## WHAT TO PRODUCE
Would you print the material exactly, starting at its first line and ending at the line holding "from mathutils.bvhtree import BVHTree"?

((

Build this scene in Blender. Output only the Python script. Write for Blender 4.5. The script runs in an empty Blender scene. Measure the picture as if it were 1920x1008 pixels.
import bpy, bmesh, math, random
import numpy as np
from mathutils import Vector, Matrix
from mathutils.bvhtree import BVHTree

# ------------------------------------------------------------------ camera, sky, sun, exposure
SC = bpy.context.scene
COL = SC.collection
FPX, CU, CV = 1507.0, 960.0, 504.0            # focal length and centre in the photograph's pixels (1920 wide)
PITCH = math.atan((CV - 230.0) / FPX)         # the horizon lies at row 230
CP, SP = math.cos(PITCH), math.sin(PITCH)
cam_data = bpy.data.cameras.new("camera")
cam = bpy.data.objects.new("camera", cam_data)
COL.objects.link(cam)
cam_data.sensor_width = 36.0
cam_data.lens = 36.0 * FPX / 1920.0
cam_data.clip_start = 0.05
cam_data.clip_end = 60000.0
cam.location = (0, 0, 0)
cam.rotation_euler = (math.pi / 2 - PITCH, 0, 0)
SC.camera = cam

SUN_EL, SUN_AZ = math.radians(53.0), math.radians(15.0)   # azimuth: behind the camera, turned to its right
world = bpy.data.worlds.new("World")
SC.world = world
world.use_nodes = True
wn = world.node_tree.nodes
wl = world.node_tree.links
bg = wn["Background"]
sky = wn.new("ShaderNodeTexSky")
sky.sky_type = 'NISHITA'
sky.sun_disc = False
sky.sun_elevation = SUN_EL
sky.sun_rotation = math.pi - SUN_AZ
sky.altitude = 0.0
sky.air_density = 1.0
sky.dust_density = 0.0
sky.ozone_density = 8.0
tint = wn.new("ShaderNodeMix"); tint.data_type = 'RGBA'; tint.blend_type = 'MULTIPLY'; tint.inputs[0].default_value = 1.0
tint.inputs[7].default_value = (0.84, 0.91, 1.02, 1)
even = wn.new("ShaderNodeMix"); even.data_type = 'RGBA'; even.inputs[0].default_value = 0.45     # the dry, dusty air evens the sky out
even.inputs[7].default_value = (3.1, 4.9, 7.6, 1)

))

## EXERCISE RESULT
Build this scene in Blender. Output only the Python script. Write for Blender 4.5. The script runs in an empty Blender scene. Measure the picture as if it were 1920x1008 pixels.
import bpy, bmesh, math, random
import numpy as np
from mathutils import Vector, Matrix
from mathutils.bvhtree import BVHTree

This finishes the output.